The Morse System 

Early on there were many competing systems and languages which attempted to become the universal telegraph communicator.  But the Morse system was the simplest, and Morse Code eventually became its standard language.  Listed are a couple of systems which were used in the late nineteenth century.

The Digney System

The Digney System prepared the dispatch by means of a special machine called a perforator. A band of paper passed under two keys, one of which being depressed the paper passed under without indentation ; when the other was depressed a steel punch cut into the paper, and made a single point. Two consecutive pressures upon the second key gave two points run together, or a dash. The dots and dashes of Morse Code as an alphabet were also employed in this method. The band of paper unrolled from the perforator with a message written upon it in these characters, and it was able to be  revised, if needed, before sending. The band of paper was placed in a manipulator.

This instrument was composed of an elbowed lever easily movable, one arm of which rested constantly upon the perforated paper. The battery communicated with the lever and the line instrument with the metallic plate over which the paper rolled ; when the lever dropped on the paper no current passes ; when it fell on a perforation it touched the metallic plate, and the current passed into the line, thus repeating the message as it was cut into the band. In this manner the receiver registered a dispatch exactly similar to the one placed in the manipulator. A skillful operator was able to send by this system 175 letters a minute ; the ordinary, or Morse method, sent about one hundred and fifty.

Other Systems

The Hughes Telegraph began to be employed on great ship line; it was very ingenious, but proved to be too complicated and eventually fell out of favor.

Caselli's Pantelegraph was able to transmit the autograph of the operator, and worked perfectly during a thunder-shower, but its use was also discontinued. 

The Morse System

The Morse System operated entirely by sound, and it was said that sound reading was discovered by the operators, who noticed the action of the armature in writing the message on the paper band made peculiar sounds.

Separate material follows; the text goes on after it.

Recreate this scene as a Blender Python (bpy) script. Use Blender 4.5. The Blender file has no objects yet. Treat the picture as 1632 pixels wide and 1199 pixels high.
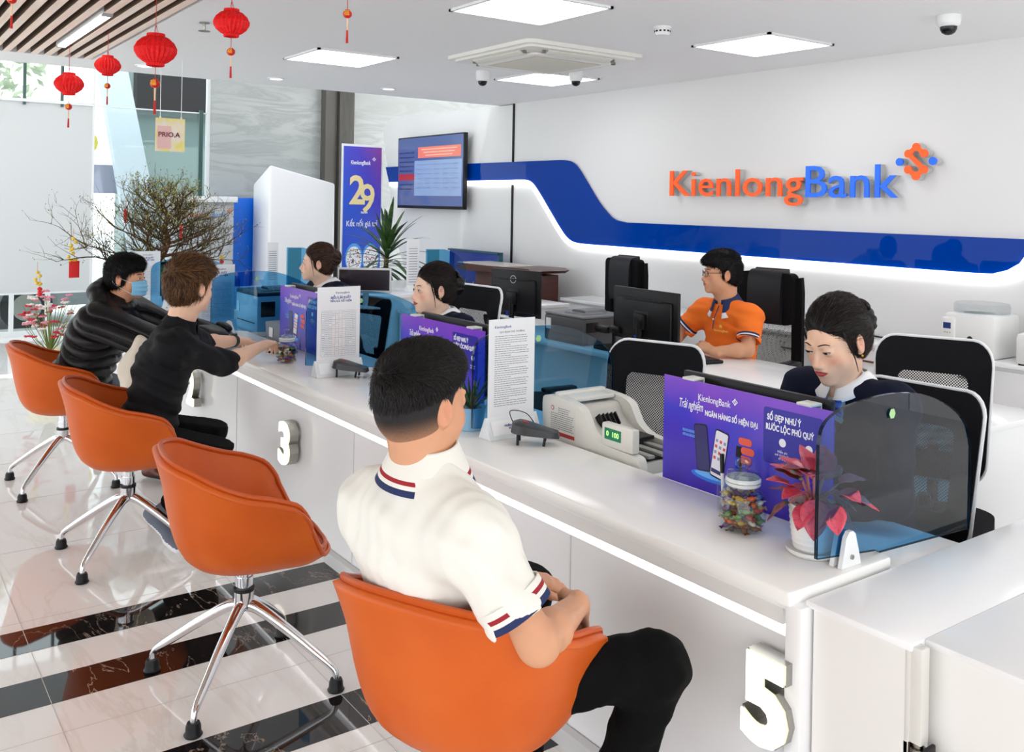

In time they became so familiar with these sounds that they read without recourse to the written message. The operators became so proficient that the register or receiver was entirely done away with, which proved to be a great saving to the companies. 

In this system the armature was furnished with a steel point or style, which made marks in the form of dots and dashes on a strip of paper where the receiver was used ; these arranged in combinations to form an alphabet. Without the receiver the letters were formed in the same manner, and were read by the duration of the sound of the armature striking on the upper and lower binding screws. Shadow-reading by means of a point of light reflected upon a scale from a mirror enclosed in a magnetized frame suspended by a human hair, was used in long distances, where it was impossible to locate intermediate stations, as in submarine cables.

 

The check (CK) 6 Pd 25 signifies that there are six words in the message, and that the price of transmission is 25 cents; the abbreviation "Pd." shows that the dispatch is prepaid. When "Col." accompanies the check, it indicates that the charges are to be collected. The month and year of the date are never sent over the line. The abbreviations "Fr." (from) "Sig." (signature) are never copied by the receiver.